--- start MATERIAL PROVIDED ---

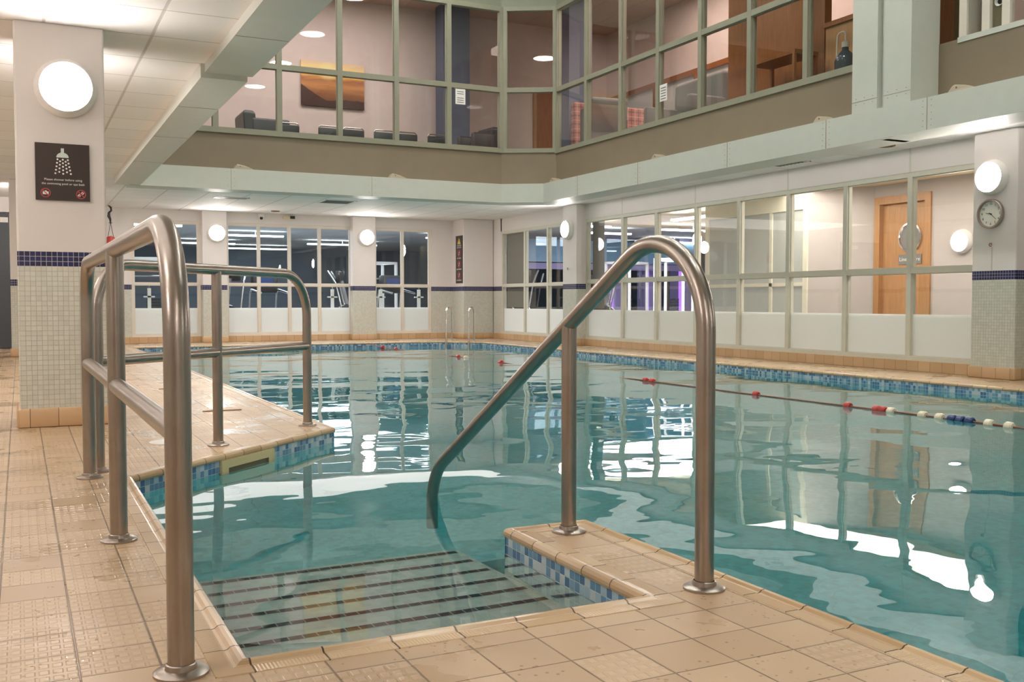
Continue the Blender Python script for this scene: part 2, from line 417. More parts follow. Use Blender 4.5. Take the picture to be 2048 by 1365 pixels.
# ------------------------------------------------------------------ helpers for text
def text(s, size, x, y, z, mat, parent, name='lettering', align='CENTER', ext=.0006, sx=1.0):
    cu = bpy.data.curves.new('t', 'FONT'); cu.body = s; cu.size = size; cu.align_x = align; cu.align_y = 'CENTER'; cu.extrude = ext; cu.resolution_u = 3
    tmp = bpy.data.objects.new('t', cu); COL.objects.link(tmp)
    dg = bpy.context.evaluated_depsgraph_get()
    me = bpy.data.meshes.new_from_object(tmp.evaluated_get(dg))
    bpy.data.objects.remove(tmp); me.name = name
    for v in me.vertices: v.co.x = v.co.x * sx + x; v.co.y += y; v.co.z += z
    me.materials.clear(); me.materials.append(mat)
    o = bpy.data.objects.new(name, me); COL.objects.link(o)
    if parent: o.parent = parent
    return o

# ------------------------------------------------------------------ setting: deck, pool
WZ = -.09
OUT = [(1.95, -2.5), (8.6, -2.5), (8.6, 18.73), (7.83, 19.5), (1.87, 19.5), (1.87, 6.455), (.47, 5.07), (.47, 2.365), (1.585, 2.365), (1.60, 3.30), (1.95, 3.30)]
def deck():
    b = MB(); c = .085
    def q(*p): b.face([(x, y, 0) for x, y in p])
    q((-3, -3), (.40, -3), (.40, 21.3), (-3, 21.3))
    q((.40, -3), (1.90, -3), (1.90, 2.31), (.40, 2.31))
    q((1.65, 2.31), (1.90, 2.31), (1.90, 3.25), (1.65, 3.25))
    q((.40, 5.09), (1.80, 6.47), (1.80, 21.3), (.40, 21.3))
    q((1.80, 19.55), (7.86, 19.55), (9.75, 19.55), (9.75, 21.3), (1.80, 21.3))
    q((8.65, -3), (9.75, -3), (9.75, 19.55), (7.86, 19.55), (8.65, 18.76))
    q((1.90, -3), (8.65, -3), (8.65, -2.55), (1.90, -2.55))
    o = b.build('floor', M['deck'])
    return struct(o, 'beige studded quarry tile floor around the pool')
deck()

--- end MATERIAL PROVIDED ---

* GIVEN INSTRUCTION *
Copy all the lines of data exactly as they appear, dropping any images.

* EXERCISE RESULT *
Continue the Blender Python script for this scene: part 2, from line 417. More parts follow. Use Blender 4.5. Take the picture to be 2048 by 1365 pixels.
# ------------------------------------------------------------------ helpers for text
def text(s, size, x, y, z, mat, parent, name='lettering', align='CENTER', ext=.0006, sx=1.0):
    cu = bpy.data.curves.new('t', 'FONT'); cu.body = s; cu.size = size; cu.align_x = align; cu.align_y = 'CENTER'; cu.extrude = ext; cu.resolution_u = 3
    tmp = bpy.data.objects.new('t', cu); COL.objects.link(tmp)
    dg = bpy.context.evaluated_depsgraph_get()
    me = bpy.data.meshes.new_from_object(tmp.evaluated_get(dg))
    bpy.data.objects.remove(tmp); me.name = name
    for v in me.vertices: v.co.x = v.co.x * sx + x; v.co.y += y; v.co.z += z
    me.materials.clear(); me.materials.append(mat)
    o = bpy.data.objects.new(name, me); COL.objects.link(o)
    if parent: o.parent = parent
    return o

# ------------------------------------------------------------------ setting: deck, pool
WZ = -.09
OUT = [(1.95, -2.5), (8.6, -2.5), (8.6, 18.73), (7.83, 19.5), (1.87, 19.5), (1.87, 6.455), (.47, 5.07), (.47, 2.365), (1.585, 2.365), (1.60, 3.30), (1.95, 3.30)]
def deck():
    b = MB(); c = .085
    def q(*p): b.face([(x, y, 0) for x, y in p])
    q((-3, -3), (.40, -3), (.40, 21.3), (-3, 21.3))
    q((.40, -3), (1.90, -3), (1.90, 2.31), (.40, 2.31))
    q((1.65, 2.31), (1.90, 2.31), (1.90, 3.25), (1.65, 3.25))
    q((.40, 5.09), (1.80, 6.47), (1.80, 21.3), (.40, 21.3))
    q((1.80, 19.55), (7.86, 19.55), (9.75, 19.55), (9.75, 21.3), (1.80, 21.3))
    q((8.65, -3), (9.75, -3), (9.75, 19.55), (7.86, 19.55), (8.65, 18.76))
    q((1.90, -3), (8.65, -3), (8.65, -2.55), (1.90, -2.55))
    o = b.build('floor', M['deck'])
    return struct(o, 'beige studded quarry tile floor around the pool')
deck()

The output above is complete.